Event Date and Time:
April 19, 2014
12:00pm-7:15pm
Location:
Department of Cinema Studies
721 Broadway, 6th Floor, Michelson Theater
New York, NY 10003
THE STINK STILL HERE: THE MINERS’ STRIKE ON FILM
Free and open to the public.
Organized by the Colloquium for Unpopular Culture
THE STINK STILL HERE is a day-long series of screenings and talks commemorating the 30th anniversary of the British Miners’ Strike. Perhaps the most sustained, divisive and occasionally violent struggle in recent decades, it pitted a Conservative Party hellbent on unleashing the forces of market fundamentalism against men and women from working-class communities who saw, more clearly than commentators and even left-wing politicians, that the strike’s outcome would determine the future of British labour.

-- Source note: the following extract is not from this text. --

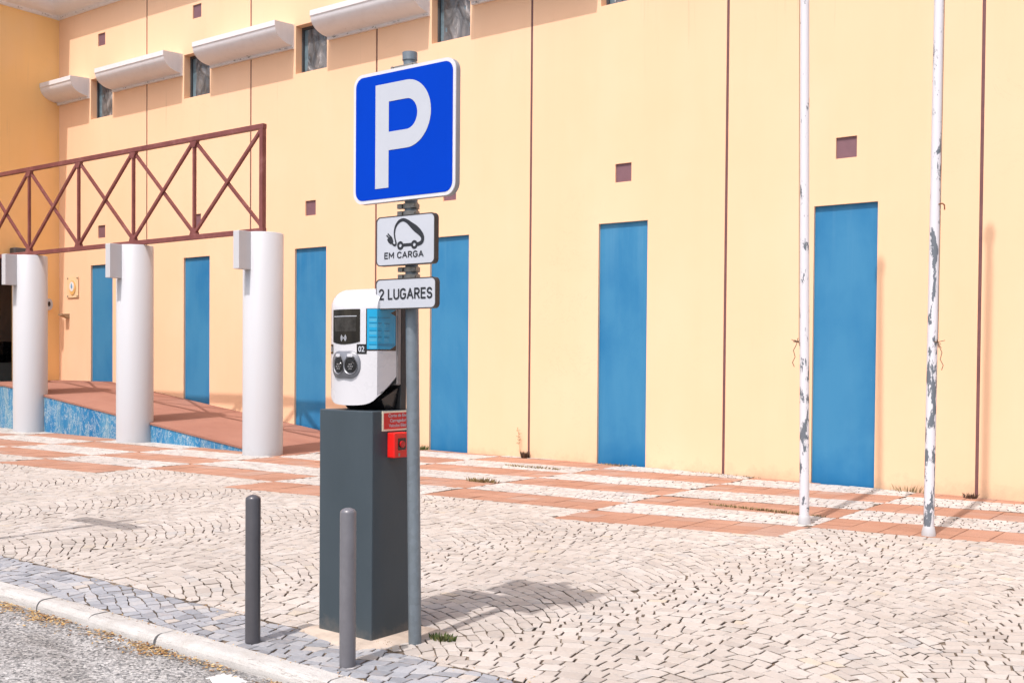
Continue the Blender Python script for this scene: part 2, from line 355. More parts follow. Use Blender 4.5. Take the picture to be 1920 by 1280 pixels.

Their year-long resistance, in the face of vilification from Margaret Thatcher and from her allies within mainstream media (the miners’ union was dubbed “the enemy within”, while the Conservative Chancellor described preparing for the strike as being “like re-arming to face the threat of Hitler”), inspired a broad cultural front that included pop musicians such as Billy Bragg, Test Dept and The Smiths.
THE STINK STILL HERE presents a wide range of incendiary, emotional and rarely-seen essay films, activist footage and conceptually-informed performance pieces - among them Jeremy Deller and Mike Figgis’s The Battle of Orgreave, Richard Eyre’s banned V, and Bill Morrison’s The Miners’ Hymns - presented and debated by prominent writers, scholar-activists and filmmakers.
A booklet accompanied the show with an exclusive interview with author David Peace discussing his own work including GB84 and his musical memories including Test Dept at the HellFire Club, Wakefield, Yorkshire.